With Kvyat, he’s already on a bit of a slippery slope after last season’s unfortunate collapse and with Red Bull reserve driver, and 2017 GP2 Champion, Pierre Gasly waiting in the wings, the pressure is going to be on Kvyat all season.

Most improved driver: Jolyon Palmer

Palmer ended the 2016 season with a good set of results: 10th in Malaysia, 12th in Japan, 13th in the US and 14th in Mexico suffering just one retirement in the final seven races.

Some would consider it luck that it was he who Renault retained and I think Palmer will prove critics wrong this season in an improved Renault but he will have his work cut out going up against a much more experienced Nico Hulkenburg.

Most disappointing driver: Valterri Bottas

This isn’t to say Bottas won’t have a good season, but in comparison with Lewis Hamilton and what that Mercedes could achieve, I don’t think Bottas will be able to outperform expectations. In my opinion, it’ll be Bottas mixing it up with the Ferrari’s and Red Bull’s while Lewis Hamilton will be running away at the front.

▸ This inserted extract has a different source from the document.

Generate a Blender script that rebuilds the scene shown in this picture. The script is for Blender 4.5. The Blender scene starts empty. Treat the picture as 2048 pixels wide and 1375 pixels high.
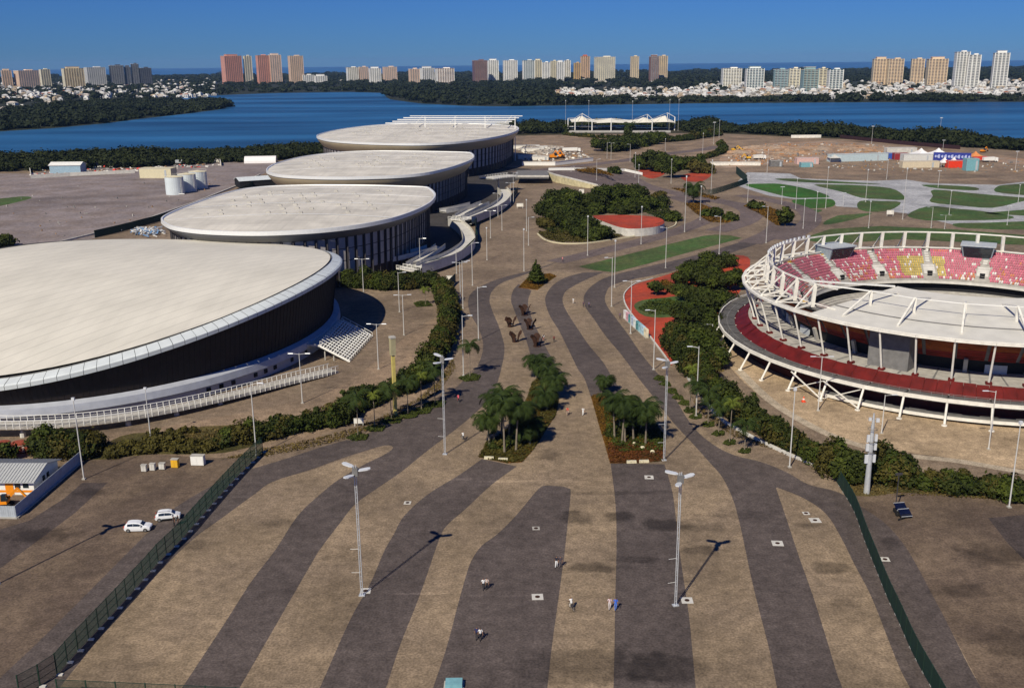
import bpy, math, random
import numpy as np
from mathutils import Vector, Matrix
random.seed(7)
RNG = np.random.default_rng(11)
scene = bpy.context.scene
COL = scene.collection

# ------------------------------------------------------------------ camera
CAM_H = 68.0; FPX = 1990.0
PITCH = math.atan(565.5 / FPX); ROLL = math.radians(0.54)
_cp, _sp, _cr, _sr = math.cos(PITCH), math.sin(PITCH), math.cos(ROLL), math.sin(ROLL)
FW = Vector((0, _cp, -_sp)); R0 = Vector((1, 0, 0)); U0 = Vector((0, _sp, _cp))
RT = R0 * _cr - U0 * _sr; UP = R0 * _sr + U0 * _cr
cam = bpy.data.cameras.new('camera'); cam.sensor_width = 36.0; cam.lens = 36.0 * FPX / 2048.0
cam.clip_start = 1.0; cam.clip_end = 60000.0
cam_o = bpy.data.objects.new('camera', cam); COL.objects.link(cam_o)
m = Matrix((RT, UP, -FW)).transposed().to_4x4(); m.translation = Vector((0, 0, CAM_H))
cam_o.matrix_world = m
scene.camera = cam_o

# ------------------------------------------------------------------ sky and sun
SUN_EL = math.radians(43.0); SUN_AZ = math.radians(208.0)   # azimuth clockwise from +Y
world = bpy.data.worlds.new('World'); scene.world = world; world.use_nodes = True
wn = world.node_tree.nodes; wl = world.node_tree.links
for n in list(wn): wn.remove(n)
sky = wn.new('ShaderNodeTexSky'); sky.sky_type = 'NISHITA'; sky.sun_disc = False
sky.sun_elevation = SUN_EL; sky.sun_rotation = SUN_AZ
sky.altitude = 0; sky.air_density = 1.0; sky.dust_density = 0.0; sky.ozone_density = 4.0
tint = wn.new('ShaderNodeMixRGB'); tint.blend_type = 'MULTIPLY'; tint.inputs[0].default_value = 1.0
tint.inputs[2].default_value = (0.14, 0.345, 0.86, 1)
bg = wn.new('ShaderNodeBackground'); bg.inputs['Strength'].default_value = 0.074
wo = wn.new('ShaderNodeOutputWorld')
wl.new(sky.outputs[0], tint.inputs[1]); wl.new(tint.outputs[0], bg.inputs[0]); wl.new(bg.outputs[0], wo.inputs[0])

sun = bpy.data.lights.new('sun', 'SUN'); sun.energy = 4.8; sun.angle = math.radians(0.53); sun.color = (1.0, 0.92, 0.76)
sun_o = bpy.data.objects.new('sun', sun); COL.objects.link(sun_o)
to_sun = Vector((math.sin(SUN_AZ) * math.cos(SUN_EL), math.cos(SUN_AZ) * math.cos(SUN_EL), math.sin(SUN_EL)))
sun_o.rotation_euler = to_sun.to_track_quat('Z', 'Y').to_euler(); sun_o.location = (0, 0, 300)

scene.view_settings.view_transform = 'Standard'; scene.view_settings.look = 'None'
scene.view_settings.exposure = 0.0; scene.view_settings.gamma = 1.0
scene.render.resolution_x = 1024; scene.render.resolution_y = 687

# ------------------------------------------------------------------ pixel of the survey picture -> place on the ground
def P(x, y, z=0.0):
    d = FW + RT * ((x - 1024) / FPX) + UP * ((687.5 - y) / FPX)
    t = (z - CAM_H) / d.z
    return Vector((d.x * t, d.y * t, z))
def Q(v):
    w = Vector(v) - Vector((0, 0, CAM_H)); dep = w.dot(FW)
    return 1024 + FPX * w.dot(RT) / dep, 687.5 - FPX * w.dot(UP) / dep, dep
def HT(x, y, yt):
    b = P(x, y); lo, hi = 0.0, 200.0
    for _ in range(40):
        mid = (lo + hi) / 2
        if Q((b.x, b.y, mid))[1] > yt: lo = mid
        else: hi = mid
    return lo
def yhor(x): return 122.0 - (x - 1024) * math.tan(ROLL)

# ------------------------------------------------------------------ mesh helpers
ORG = {}
def tag(o, label=None, cat=None, group=None, kind=None):
    if label: o['label'] = label
    if cat: o['category'] = cat
    if group: o['group'] = group
    if kind: o['kind'] = kind
    return o
def thing(name, label, cat, loc=(0, 0, 0), rz=0.0, group=None, parent=None):
    o = bpy.data.objects.new(name, None); COL.objects.link(o)
    o.location = loc; o.rotation_euler = (0, 0, rz); o.empty_display_size = 1
    ORG[o] = Vector(loc)
    return tag(o, label, cat, group)
class MB:
    def __init__(s): s.v = []; s.f = []; s.m = []
    def add(s, vs, fs, m=0):
        b = len(s.v); s.v.extend([tuple(q) for q in vs])
        for f in fs: s.f.append(tuple(b + i for i in f)); s.m.append(m)
        return s
    def box(s, c, d, rz=0.0, m=0, top=(1, 1), bottom=True):
        hx, hy, hz = d[0] / 2, d[1] / 2, d[2] / 2; ca, sa = math.cos(rz), math.sin(rz); vs = []
        for k in (-1, 1):
            tx, ty = (1, 1) if k < 0 else top
            for (i, j) in ((-1, -1), (1, -1), (1, 1), (-1, 1)):
                x, y = i * hx * tx, j * hy * ty
                vs.append((c[0] + x * ca - y * sa, c[1] + x * sa + y * ca, c[2] + k * hz))
        fs = [(4, 5, 6, 7), (0, 1, 5, 4), (1, 2, 6, 5), (2, 3, 7, 6), (3, 0, 4, 7)]
        if bottom: fs.append((3, 2, 1, 0))
        return s.add(vs, fs, m)
    def bar(s, a, b, w, h=None, m=0):
        a, b = Vector(a), Vector(b); d = (b - a)
        if d.length < 1e-6: return s
        d.normalize(); up = Vector((0, 0, 1)) if abs(d.z) < 0.95 else Vector((0, 1, 0))
        x = d.cross(up).normalized() * (w / 2); y = x.cross(d).normalized() * ((h or w) / 2)
        vs = [a - x - y, a + x - y, a + x + y, a - x + y, b - x - y, b + x - y, b + x + y, b - x + y]
        return s.add(vs, [(3, 2, 1, 0), (4, 5, 6, 7), (0, 1, 5, 4), (1, 2, 6, 5), (2, 3, 7, 6), (3, 0, 4, 7)], m)
    def tube(s, pts, rads, n=8, m=0, cap=True):
        pts = [Vector(p) for p in pts]
        if not hasattr(rads, '__len__'): rads = [rads] * len(pts)
        vs = []; fs = []
        for i, p in enumerate(pts):
            d = (pts[min(i + 1, len(pts) - 1)] - pts[max(i - 1, 0)]).normalized()
            up = Vector((0, 0, 1)) if abs(d.z) < 0.9 else Vector((0, 1, 0))
            x = d.cross(up).normalized(); y = x.cross(d).normalized()
            for k in range(n):
                a = 2 * math.pi * k / n; vs.append(p + (x * math.cos(a) + y * math.sin(a)) * rads[i])
        for i in range(len(pts) - 1):
            for k in range(n):
                k2 = (k + 1) % n; fs.append((i * n + k, i * n + k2, (i + 1) * n + k2, (i + 1) * n + k))
        if cap:
            fs.append(tuple(range(n - 1, -1, -1))); fs.append(tuple((len(pts) - 1) * n + k for k in range(n)))
        return s.add(vs, fs, m)
    def prism(s, pts, z0, z1, m=0, mtop=None, bottom=False):
        n = len(pts); vs = [(p[0], p[1], z0) for p in pts] + [(p[0], p[1], z1) for p in pts]
        s.add(vs, [(i, (i + 1) % n, n + (i + 1) % n, n + i) for i in range(n)], m)
        s.add([(p[0], p[1], z1) for p in pts], [tuple(range(n))], m if mtop is None else mtop)
        if bottom: s.add([(p[0], p[1], z0) for p in pts], [tuple(range(n - 1, -1, -1))], m)
        return s
    def loft(s, rings, m=0, closed=True, ms=None):
        n = len(rings[0]); vs = [q for r in rings for q in r]; fs = []
        k1 = n if closed else n - 1
        for i in range(len(rings) - 1):
            fs = [(i * n + k, i * n + (k + 1) % n, (i + 1) * n + (k + 1) % n, (i + 1) * n + k) for k in range(k1)]
            b = len(s.v)
            if i == 0: base = b; s.v.extend([tuple(q) for q in vs])
            for f in fs: s.f.append(tuple(base + j for j in f)); s.m.append(ms[i] if ms else m)
        return s
    def poly(s, pts, m=0): return s.add(pts, [tuple(range(len(pts)))], m)
    def build(s, name, mats, parent=None, loc=None, smooth=False, label=None, cat=None, group=None, kind=None):
        if parent is not None: org = ORG[parent]
        else: org = Vector(loc) if loc is not None else Vector((0, 0, 0))
        me = bpy.data.meshes.new(name)
        me.from_pydata([(v[0] - org.x, v[1] - org.y, v[2] - org.z) for v in s.v], [], s.f)
        if not isinstance(mats, (list, tuple)): mats = [mats]
        for mt in mats: me.materials.append(mt)
        if len(mats) > 1: me.polygons.foreach_set('material_index', s.m)
        if smooth: me.polygons.foreach_set('use_smooth', [True] * len(me.polygons))
        o = bpy.data.objects.new(name, me); COL.objects.link(o)
        if parent is not None: o.parent = parent; ORG[o] = org
        else: o.location = org; ORG[o] = org
        return tag(o, label, cat, group, kind)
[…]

Again, shades of Heikki Kovalainen.

Most improved team: Renault

Having had time to develop their own car, rather than re-paint the 2015 Lotus, and having a bit of cash to inject into the new car you’d imagine that Renault will make a decent leap this season. You’d imagine they’ll be contenting for regular points finishes and with a driver like Nico Hulkenburg, you’d imagine that will come to be.

Most disappointing team: McLaren

We’ve had a glimpse of McLaren’s woefully poor pace in testing and, unless things have changed dramatically since winter testing, you’d imagine that McLaren are still going to be slow in Australia. Fernando Alonso will work his magic and Stoffel Vandoorne will impress a lot of people but it’s not going to be enough to hide McLaren’s disappointment on a season that promised to be full of hope and progress.